STATED TASK: Repeat every line of the material, character for character.

DATASET EXCERPT:
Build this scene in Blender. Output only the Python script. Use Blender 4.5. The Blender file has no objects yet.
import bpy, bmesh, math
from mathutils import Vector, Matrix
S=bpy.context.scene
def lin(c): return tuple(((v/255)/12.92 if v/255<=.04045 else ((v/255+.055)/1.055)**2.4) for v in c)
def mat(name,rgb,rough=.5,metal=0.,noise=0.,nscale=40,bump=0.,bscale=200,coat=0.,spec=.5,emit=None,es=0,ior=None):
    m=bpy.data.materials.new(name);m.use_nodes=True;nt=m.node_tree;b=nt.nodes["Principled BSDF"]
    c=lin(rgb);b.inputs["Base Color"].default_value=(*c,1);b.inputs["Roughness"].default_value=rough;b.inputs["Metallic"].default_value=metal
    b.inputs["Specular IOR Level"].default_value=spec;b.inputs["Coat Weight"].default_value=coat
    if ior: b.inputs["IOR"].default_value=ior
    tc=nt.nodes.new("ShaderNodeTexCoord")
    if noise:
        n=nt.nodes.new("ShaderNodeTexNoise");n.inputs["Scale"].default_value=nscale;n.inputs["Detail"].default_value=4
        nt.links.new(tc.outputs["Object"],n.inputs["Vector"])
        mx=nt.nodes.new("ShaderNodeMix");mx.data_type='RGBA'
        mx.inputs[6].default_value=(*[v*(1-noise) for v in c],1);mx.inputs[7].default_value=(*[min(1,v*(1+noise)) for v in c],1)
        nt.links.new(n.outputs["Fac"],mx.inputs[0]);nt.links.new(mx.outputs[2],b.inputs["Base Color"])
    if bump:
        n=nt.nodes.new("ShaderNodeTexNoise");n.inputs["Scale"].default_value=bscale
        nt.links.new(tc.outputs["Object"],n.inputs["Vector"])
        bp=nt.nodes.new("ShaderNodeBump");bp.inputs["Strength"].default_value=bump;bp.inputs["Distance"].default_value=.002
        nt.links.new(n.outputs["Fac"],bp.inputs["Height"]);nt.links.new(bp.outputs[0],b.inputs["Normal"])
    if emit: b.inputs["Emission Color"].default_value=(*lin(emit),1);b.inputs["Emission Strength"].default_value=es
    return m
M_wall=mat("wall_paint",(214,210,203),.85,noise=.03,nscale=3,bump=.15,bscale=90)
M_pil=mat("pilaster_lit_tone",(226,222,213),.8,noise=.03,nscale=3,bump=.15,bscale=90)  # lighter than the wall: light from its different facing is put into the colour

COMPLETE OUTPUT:
Build this scene in Blender. Output only the Python script. Use Blender 4.5. The Blender file has no objects yet.
import bpy, bmesh, math
from mathutils import Vector, Matrix
S=bpy.context.scene
def lin(c): return tuple(((v/255)/12.92 if v/255<=.04045 else ((v/255+.055)/1.055)**2.4) for v in c)
def mat(name,rgb,rough=.5,metal=0.,noise=0.,nscale=40,bump=0.,bscale=200,coat=0.,spec=.5,emit=None,es=0,ior=None):
    m=bpy.data.materials.new(name);m.use_nodes=True;nt=m.node_tree;b=nt.nodes["Principled BSDF"]
    c=lin(rgb);b.inputs["Base Color"].default_value=(*c,1);b.inputs["Roughness"].default_value=rough;b.inputs["Metallic"].default_value=metal
    b.inputs["Specular IOR Level"].default_value=spec;b.inputs["Coat Weight"].default_value=coat
    if ior: b.inputs["IOR"].default_value=ior
    tc=nt.nodes.new("ShaderNodeTexCoord")
    if noise:
        n=nt.nodes.new("ShaderNodeTexNoise");n.inputs["Scale"].default_value=nscale;n.inputs["Detail"].default_value=4
        nt.links.new(tc.outputs["Object"],n.inputs["Vector"])
        mx=nt.nodes.new("ShaderNodeMix");mx.data_type='RGBA'
        mx.inputs[6].default_value=(*[v*(1-noise) for v in c],1);mx.inputs[7].default_value=(*[min(1,v*(1+noise)) for v in c],1)
        nt.links.new(n.outputs["Fac"],mx.inputs[0]);nt.links.new(mx.outputs[2],b.inputs["Base Color"])
    if bump:
        n=nt.nodes.new("ShaderNodeTexNoise");n.inputs["Scale"].default_value=bscale
        nt.links.new(tc.outputs["Object"],n.inputs["Vector"])
        bp=nt.nodes.new("ShaderNodeBump");bp.inputs["Strength"].default_value=bump;bp.inputs["Distance"].default_value=.002
        nt.links.new(n.outputs["Fac"],bp.inputs["Height"]);nt.links.new(bp.outputs[0],b.inputs["Normal"])
    if emit: b.inputs["Emission Color"].default_value=(*lin(emit),1);b.inputs["Emission Strength"].default_value=es
    return m
M_wall=mat("wall_paint",(214,210,203),.85,noise=.03,nscale=3,bump=.15,bscale=90)
M_pil=mat("pilaster_lit_tone",(226,222,213),.8,noise=.03,nscale=3,bump=.15,bscale=90)  # lighter than the wall: light from its different facing is put into the colour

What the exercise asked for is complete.